Data shown:

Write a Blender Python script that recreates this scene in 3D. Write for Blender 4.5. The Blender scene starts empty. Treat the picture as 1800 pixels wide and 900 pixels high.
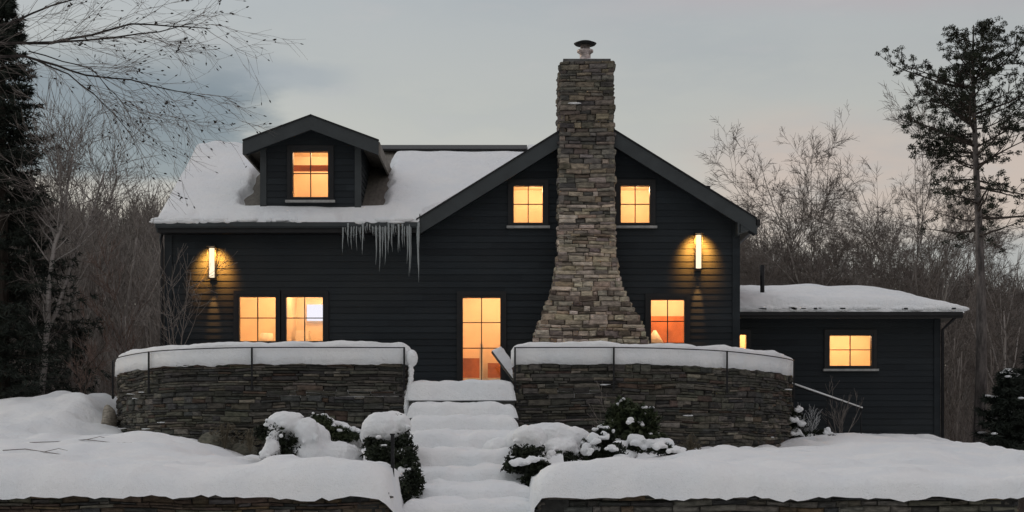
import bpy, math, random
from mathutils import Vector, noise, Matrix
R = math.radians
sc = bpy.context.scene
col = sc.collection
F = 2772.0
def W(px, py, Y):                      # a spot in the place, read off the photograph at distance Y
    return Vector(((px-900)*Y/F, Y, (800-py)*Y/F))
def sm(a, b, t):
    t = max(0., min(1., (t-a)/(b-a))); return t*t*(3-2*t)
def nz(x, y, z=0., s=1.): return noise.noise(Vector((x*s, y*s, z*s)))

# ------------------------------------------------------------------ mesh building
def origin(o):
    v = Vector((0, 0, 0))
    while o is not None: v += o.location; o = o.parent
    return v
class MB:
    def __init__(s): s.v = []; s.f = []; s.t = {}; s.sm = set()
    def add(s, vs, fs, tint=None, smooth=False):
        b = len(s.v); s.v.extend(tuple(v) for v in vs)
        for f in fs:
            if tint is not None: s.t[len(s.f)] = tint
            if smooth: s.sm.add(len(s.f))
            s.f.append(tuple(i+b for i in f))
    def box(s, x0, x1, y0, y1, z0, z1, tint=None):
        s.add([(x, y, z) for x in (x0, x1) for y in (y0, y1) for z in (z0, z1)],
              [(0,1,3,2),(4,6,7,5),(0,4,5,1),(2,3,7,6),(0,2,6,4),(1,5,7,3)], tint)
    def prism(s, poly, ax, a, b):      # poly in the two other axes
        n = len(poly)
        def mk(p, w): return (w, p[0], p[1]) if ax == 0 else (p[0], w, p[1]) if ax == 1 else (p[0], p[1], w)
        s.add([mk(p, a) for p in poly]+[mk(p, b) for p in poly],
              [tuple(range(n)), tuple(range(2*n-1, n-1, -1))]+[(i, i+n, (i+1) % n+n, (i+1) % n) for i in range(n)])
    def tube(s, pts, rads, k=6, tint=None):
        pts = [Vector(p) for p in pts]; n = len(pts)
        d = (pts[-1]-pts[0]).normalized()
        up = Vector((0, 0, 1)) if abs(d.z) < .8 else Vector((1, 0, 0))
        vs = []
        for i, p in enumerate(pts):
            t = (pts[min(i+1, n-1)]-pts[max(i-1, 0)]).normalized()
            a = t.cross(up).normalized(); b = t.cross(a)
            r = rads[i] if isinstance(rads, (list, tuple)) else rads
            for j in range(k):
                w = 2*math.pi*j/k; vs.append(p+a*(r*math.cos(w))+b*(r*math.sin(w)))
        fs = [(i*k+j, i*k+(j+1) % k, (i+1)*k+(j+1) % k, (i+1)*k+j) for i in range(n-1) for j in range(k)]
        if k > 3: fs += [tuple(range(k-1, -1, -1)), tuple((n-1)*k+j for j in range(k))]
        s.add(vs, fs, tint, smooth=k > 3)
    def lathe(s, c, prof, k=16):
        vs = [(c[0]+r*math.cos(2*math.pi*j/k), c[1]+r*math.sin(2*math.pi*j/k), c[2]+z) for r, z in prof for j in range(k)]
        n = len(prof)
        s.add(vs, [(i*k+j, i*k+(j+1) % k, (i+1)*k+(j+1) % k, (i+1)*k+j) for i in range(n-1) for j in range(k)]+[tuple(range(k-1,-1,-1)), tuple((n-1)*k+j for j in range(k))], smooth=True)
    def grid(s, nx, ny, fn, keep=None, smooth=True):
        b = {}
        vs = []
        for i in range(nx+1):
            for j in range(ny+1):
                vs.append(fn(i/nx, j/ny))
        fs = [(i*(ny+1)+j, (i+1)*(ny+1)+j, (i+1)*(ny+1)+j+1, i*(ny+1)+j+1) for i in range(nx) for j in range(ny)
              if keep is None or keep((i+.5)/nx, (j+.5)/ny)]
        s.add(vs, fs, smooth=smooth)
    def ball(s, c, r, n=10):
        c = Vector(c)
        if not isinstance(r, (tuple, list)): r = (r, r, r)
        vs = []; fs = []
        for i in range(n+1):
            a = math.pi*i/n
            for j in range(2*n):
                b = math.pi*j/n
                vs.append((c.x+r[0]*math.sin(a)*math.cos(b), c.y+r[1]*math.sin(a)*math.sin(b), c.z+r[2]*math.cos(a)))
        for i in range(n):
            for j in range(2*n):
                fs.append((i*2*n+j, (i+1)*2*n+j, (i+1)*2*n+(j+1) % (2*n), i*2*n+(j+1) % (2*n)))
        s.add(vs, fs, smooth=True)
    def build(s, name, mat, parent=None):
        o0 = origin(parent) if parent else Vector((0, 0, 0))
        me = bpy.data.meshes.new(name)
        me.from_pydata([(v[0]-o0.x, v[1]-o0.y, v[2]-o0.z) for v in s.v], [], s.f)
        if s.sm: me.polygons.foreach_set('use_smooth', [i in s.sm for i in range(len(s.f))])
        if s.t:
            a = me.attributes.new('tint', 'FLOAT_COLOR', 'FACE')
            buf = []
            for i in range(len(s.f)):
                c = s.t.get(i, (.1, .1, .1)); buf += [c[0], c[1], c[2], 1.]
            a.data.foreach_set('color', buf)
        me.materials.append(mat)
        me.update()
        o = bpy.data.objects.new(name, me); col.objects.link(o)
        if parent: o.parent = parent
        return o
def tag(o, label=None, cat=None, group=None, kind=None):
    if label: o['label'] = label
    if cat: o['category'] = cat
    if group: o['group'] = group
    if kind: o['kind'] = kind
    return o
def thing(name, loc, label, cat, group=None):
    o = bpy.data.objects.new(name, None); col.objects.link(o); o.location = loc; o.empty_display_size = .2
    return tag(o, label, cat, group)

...

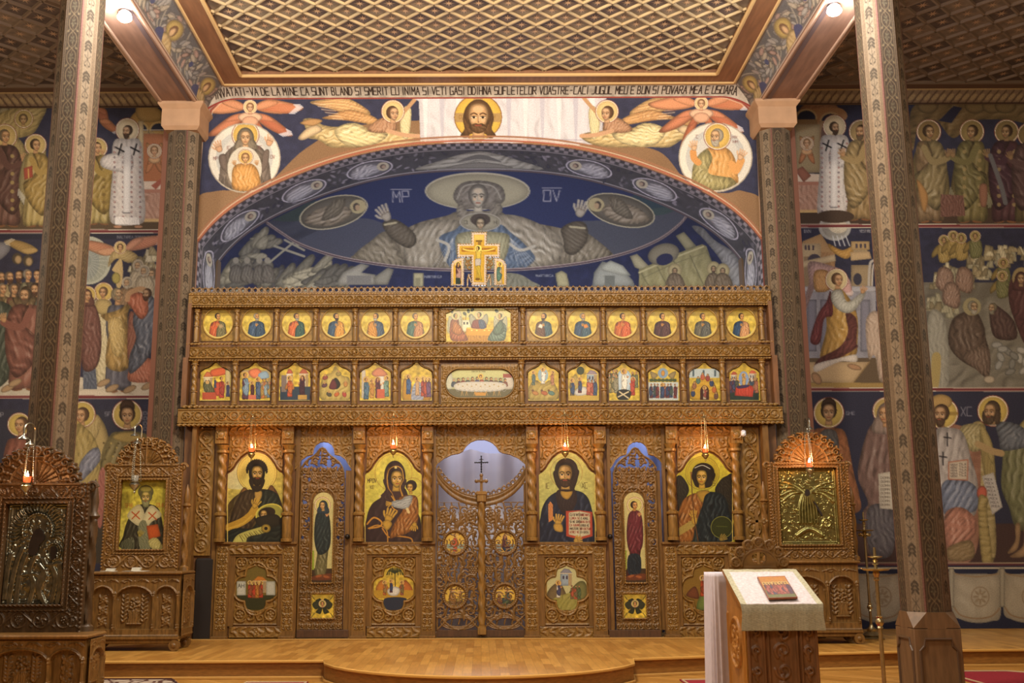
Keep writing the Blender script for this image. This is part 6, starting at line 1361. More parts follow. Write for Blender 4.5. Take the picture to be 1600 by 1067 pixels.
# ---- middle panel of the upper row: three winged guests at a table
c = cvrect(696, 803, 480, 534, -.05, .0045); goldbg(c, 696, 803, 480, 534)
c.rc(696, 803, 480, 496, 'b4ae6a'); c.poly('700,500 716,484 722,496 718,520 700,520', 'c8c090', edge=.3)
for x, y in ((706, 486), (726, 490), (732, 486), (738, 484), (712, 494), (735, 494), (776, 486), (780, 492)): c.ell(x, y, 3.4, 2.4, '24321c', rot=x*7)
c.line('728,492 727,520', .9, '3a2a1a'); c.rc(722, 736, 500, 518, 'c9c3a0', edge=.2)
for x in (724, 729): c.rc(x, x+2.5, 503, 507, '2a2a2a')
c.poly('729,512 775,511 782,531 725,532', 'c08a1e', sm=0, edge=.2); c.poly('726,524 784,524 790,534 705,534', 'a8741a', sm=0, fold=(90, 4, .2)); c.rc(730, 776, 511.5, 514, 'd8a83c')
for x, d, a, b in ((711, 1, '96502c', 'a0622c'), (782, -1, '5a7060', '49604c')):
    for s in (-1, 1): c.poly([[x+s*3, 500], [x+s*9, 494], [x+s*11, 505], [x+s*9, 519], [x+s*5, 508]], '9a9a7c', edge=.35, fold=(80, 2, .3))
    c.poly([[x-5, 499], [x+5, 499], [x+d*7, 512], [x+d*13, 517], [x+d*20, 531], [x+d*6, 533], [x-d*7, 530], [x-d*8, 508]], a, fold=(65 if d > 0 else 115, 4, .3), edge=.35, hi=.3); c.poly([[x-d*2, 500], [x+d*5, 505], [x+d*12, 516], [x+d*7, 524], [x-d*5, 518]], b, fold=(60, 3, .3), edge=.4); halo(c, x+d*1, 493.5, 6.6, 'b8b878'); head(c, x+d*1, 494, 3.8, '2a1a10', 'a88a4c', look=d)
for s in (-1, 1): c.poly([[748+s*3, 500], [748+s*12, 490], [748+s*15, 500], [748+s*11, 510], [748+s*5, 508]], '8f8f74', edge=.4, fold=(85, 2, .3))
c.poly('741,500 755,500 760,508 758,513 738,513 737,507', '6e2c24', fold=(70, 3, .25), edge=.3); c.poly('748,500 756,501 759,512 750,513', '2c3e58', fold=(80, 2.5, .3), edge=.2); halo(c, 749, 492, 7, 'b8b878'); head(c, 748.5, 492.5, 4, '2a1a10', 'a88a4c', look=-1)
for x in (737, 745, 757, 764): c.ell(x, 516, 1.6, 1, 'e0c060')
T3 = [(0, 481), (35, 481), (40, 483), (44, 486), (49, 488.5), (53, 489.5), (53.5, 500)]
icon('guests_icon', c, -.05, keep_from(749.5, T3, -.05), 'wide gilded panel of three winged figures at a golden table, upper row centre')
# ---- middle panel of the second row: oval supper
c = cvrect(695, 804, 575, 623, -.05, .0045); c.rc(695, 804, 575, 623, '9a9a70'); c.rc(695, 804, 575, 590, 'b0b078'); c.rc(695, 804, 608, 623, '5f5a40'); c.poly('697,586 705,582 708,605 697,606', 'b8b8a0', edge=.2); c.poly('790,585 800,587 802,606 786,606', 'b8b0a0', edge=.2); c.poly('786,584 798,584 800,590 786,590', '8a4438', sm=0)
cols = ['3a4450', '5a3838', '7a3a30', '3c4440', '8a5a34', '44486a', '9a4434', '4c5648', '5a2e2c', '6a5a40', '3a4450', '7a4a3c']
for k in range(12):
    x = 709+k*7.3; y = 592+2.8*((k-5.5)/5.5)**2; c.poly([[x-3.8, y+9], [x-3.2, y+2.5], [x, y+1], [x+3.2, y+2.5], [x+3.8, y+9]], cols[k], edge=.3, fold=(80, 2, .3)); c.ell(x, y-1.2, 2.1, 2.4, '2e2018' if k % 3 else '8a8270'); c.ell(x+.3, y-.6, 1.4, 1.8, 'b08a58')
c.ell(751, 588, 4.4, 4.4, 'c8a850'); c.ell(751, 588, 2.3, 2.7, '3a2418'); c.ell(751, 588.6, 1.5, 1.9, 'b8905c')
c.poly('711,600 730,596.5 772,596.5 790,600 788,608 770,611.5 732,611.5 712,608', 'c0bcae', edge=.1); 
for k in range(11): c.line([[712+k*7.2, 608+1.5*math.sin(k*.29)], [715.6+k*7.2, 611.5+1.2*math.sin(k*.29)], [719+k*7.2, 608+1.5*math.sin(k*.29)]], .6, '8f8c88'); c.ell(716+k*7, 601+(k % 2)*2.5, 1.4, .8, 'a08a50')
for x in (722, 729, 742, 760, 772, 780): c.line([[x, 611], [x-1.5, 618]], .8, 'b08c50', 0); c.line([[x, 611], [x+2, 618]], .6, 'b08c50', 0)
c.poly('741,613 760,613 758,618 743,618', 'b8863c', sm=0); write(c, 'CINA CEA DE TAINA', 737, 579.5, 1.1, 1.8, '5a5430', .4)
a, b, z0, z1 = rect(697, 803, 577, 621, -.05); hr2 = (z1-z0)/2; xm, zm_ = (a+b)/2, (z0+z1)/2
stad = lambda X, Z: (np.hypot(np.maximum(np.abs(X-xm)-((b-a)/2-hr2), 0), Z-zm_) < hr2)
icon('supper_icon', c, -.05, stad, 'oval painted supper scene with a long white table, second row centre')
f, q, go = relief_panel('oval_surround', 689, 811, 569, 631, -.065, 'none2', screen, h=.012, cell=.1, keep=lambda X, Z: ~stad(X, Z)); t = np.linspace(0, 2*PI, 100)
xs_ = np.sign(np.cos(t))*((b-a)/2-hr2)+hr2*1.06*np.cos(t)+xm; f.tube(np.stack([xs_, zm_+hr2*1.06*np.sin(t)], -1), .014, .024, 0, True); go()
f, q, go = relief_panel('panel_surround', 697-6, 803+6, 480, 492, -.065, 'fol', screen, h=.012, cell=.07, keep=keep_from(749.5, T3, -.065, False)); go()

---

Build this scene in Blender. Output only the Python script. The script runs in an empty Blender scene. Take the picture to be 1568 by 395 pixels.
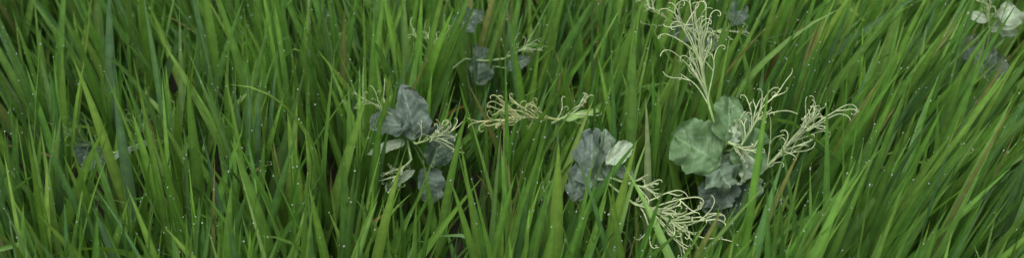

What is asked:
Leave out the pictures and give again exactly the lines from the one with "Write a Blender" through the one with "def nz(x, y, z=0., s=1.): return", and no others.

Response to this exercise:
Write a Blender Python script that recreates this scene in 3D. Write for Blender 4.5. The Blender scene starts empty. Treat the picture as 1800 pixels wide and 900 pixels high.
import bpy, math, random
from mathutils import Vector, noise, Matrix
R = math.radians
sc = bpy.context.scene
col = sc.collection
F = 2772.0
def W(px, py, Y):                      # a spot in the place, read off the photograph at distance Y
    return Vector(((px-900)*Y/F, Y, (800-py)*Y/F))
def sm(a, b, t):
    t = max(0., min(1., (t-a)/(b-a))); return t*t*(3-2*t)
def nz(x, y, z=0., s=1.): return noise.noise(Vector((x*s, y*s, z*s)))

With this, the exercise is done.